Phase portrait of the the system after convolving the system function, \(f\), with the noise distribution pdf.

Another way of analyzing the effect of noise is via the Taylor series expansion of the \[f(\cdot)\]. With noise, \(\dot{x}=f(x+u)\), and

\[f(x+u)=f(x)+f'(x)u+\frac{1}{2}f''(x)u^{2}+\frac{1}{3!}f^{(3)}(x)u^3+...\]

Taking the expected value,

\[E[f(x+u)]=f(x)+f'(x)E[u]+\frac{1}{2}f''(x)E[u^{2}]+\frac{1}{3!}f^{(3)}(x)E[u^3]+...\]

Since we're assuming \(u\) is symmetric about 0, the expected value of the odd powers of \(u\) are also 0,  so

\[E[f(x+u)]=f(x)+\frac{1}{2}f''(x)E[u^{2}]+\frac{1}{4!}f^{(4)}(x)E[u^4]+...\].

Before moving forward, we can see here why the phase portrait changes with noise.
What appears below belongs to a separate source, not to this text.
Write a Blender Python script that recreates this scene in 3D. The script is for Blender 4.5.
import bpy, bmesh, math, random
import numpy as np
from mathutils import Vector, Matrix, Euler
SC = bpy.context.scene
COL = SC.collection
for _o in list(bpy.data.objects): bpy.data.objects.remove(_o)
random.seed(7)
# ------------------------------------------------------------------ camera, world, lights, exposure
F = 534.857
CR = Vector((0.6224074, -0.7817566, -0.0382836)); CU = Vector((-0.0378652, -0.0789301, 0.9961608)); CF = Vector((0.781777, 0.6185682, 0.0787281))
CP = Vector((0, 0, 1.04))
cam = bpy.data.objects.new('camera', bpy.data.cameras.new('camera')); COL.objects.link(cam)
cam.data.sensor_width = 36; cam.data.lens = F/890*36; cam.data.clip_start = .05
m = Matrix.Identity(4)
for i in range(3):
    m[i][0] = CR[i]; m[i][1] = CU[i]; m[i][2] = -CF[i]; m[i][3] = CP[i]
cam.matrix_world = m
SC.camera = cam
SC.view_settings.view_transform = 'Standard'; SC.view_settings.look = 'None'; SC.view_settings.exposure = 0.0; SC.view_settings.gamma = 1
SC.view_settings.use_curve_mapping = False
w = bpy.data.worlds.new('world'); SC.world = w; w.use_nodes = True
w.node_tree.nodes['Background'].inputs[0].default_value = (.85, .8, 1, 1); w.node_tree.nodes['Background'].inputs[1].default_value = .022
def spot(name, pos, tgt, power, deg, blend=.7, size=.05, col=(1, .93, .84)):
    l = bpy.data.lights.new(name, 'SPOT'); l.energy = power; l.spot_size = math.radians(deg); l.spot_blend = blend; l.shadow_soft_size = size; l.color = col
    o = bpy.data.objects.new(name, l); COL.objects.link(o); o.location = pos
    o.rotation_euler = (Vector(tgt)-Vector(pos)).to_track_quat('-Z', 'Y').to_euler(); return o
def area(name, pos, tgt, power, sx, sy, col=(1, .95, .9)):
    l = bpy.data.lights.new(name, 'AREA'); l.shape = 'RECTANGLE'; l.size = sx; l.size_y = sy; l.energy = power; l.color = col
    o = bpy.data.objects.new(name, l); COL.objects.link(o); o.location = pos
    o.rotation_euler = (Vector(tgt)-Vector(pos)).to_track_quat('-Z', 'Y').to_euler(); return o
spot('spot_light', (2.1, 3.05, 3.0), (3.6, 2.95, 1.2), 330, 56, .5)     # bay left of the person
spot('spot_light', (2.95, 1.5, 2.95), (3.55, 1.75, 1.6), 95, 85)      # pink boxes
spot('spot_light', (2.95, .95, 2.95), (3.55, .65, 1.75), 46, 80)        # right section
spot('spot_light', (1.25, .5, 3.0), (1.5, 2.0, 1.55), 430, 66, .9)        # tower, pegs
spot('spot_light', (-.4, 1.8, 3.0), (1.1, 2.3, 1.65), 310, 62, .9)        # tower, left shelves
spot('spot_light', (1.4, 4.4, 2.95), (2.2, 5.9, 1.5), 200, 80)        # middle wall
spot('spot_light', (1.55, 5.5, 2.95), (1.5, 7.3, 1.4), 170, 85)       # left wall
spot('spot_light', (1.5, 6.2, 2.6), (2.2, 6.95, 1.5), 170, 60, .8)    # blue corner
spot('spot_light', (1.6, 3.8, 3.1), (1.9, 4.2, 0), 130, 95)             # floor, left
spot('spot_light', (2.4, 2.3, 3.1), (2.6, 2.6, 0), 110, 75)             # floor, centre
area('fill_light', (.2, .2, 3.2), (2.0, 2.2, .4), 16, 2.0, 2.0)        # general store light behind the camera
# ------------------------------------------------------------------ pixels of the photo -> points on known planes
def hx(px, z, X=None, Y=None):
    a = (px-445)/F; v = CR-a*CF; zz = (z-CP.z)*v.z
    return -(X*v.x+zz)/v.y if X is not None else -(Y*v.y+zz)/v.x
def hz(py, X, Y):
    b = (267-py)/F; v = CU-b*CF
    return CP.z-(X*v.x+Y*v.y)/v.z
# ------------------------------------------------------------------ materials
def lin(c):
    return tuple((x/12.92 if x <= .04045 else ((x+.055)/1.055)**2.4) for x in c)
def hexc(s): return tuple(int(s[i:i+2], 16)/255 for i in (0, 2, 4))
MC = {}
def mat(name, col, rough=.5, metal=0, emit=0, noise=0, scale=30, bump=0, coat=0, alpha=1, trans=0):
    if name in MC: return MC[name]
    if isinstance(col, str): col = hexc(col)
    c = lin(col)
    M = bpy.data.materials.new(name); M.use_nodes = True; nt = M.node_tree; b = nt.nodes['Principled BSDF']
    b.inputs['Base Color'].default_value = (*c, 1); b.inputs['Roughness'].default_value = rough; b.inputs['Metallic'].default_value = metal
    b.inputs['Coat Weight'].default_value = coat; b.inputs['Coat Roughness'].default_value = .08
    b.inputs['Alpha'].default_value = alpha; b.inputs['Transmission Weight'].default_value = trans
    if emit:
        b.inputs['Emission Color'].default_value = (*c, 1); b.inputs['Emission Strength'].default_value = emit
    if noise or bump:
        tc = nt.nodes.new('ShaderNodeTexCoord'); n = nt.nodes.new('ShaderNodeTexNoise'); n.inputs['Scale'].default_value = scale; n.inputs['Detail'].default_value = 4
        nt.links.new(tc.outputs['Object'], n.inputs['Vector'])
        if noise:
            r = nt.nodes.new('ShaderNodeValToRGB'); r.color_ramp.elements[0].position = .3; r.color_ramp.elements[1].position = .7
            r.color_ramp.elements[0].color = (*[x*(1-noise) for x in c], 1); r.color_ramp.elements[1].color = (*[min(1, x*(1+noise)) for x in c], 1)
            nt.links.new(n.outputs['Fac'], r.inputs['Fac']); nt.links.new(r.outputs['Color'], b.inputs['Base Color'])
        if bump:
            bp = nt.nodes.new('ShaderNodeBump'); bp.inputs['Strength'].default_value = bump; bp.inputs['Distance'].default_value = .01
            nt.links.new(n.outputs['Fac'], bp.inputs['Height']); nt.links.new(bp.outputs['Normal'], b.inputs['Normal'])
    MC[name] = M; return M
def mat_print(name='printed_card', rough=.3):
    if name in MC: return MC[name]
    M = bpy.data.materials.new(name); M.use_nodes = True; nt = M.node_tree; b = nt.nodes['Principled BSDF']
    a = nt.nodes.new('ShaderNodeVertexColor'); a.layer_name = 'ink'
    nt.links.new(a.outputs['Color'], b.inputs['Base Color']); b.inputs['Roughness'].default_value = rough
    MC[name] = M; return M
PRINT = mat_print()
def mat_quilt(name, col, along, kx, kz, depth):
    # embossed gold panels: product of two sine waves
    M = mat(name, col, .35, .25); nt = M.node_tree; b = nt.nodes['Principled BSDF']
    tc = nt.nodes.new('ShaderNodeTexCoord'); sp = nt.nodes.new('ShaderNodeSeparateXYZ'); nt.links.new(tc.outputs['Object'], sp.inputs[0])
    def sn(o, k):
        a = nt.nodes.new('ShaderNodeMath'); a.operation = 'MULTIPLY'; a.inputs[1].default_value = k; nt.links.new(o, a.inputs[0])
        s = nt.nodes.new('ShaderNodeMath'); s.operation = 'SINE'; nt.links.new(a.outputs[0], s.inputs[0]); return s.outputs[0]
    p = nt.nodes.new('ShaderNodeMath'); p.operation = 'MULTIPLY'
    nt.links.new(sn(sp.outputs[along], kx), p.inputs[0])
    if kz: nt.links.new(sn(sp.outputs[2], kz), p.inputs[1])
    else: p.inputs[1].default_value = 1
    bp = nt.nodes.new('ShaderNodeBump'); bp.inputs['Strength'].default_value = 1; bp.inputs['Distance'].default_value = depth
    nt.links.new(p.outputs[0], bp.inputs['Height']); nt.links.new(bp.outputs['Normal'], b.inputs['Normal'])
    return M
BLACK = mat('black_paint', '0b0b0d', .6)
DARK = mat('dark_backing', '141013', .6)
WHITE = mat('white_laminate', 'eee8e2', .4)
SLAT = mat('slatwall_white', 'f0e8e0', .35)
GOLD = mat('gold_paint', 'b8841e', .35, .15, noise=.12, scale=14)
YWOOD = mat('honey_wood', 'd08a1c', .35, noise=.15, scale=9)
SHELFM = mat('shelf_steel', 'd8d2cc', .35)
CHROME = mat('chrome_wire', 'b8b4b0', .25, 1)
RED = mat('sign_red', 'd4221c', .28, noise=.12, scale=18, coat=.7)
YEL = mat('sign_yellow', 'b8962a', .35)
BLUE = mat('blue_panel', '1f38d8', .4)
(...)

When noise entering the nonlinearity, \(\dot{x}\) is no longer just \(f(\cdot)\), but \(f(\cdot)\) summed with its derivatives weighted by the higher order moments of \(u\). In our example case,

\[f(x)=e^{-x}-1\]

\[f'(x)=-e^{-x}\]
\[f''(x)=e^{-x}\]

\[f^{(3)}(x)=-e^{-x}\]

\[f^{(4)}(x)=e^{-x}\]

\[\vdots\]

Notice a pattern? All of the odd ordered derivatives are the same, and all of the even ordered derivatives are the same! So for our example,

\[E[f(x+u)]=e^{-x}-1+\frac{1}{2}e^{-x}E[u^{2}]+\frac{1}{4!}e^{-x}E[u^4]+...\]

\[E[f(x+u)]=e^{-x}-1+e^{-x}\left(\frac{\sigma^{2}}{2}+\frac{3\sigma^{4}}{4!}+...\right)\]

This is neat! We can analytically see that noise changes the phase portrait.


What's different between the two noise cases?
Both noise cases change the dynamics of the system, but the system is more sensitive to noise input to the nonlinearity.

Keep in mind that in reality we can really see both kinds of noise:.

Block diagram of system with noise added to both 

If you can control its distribution, noise can even become another knob to tune your system!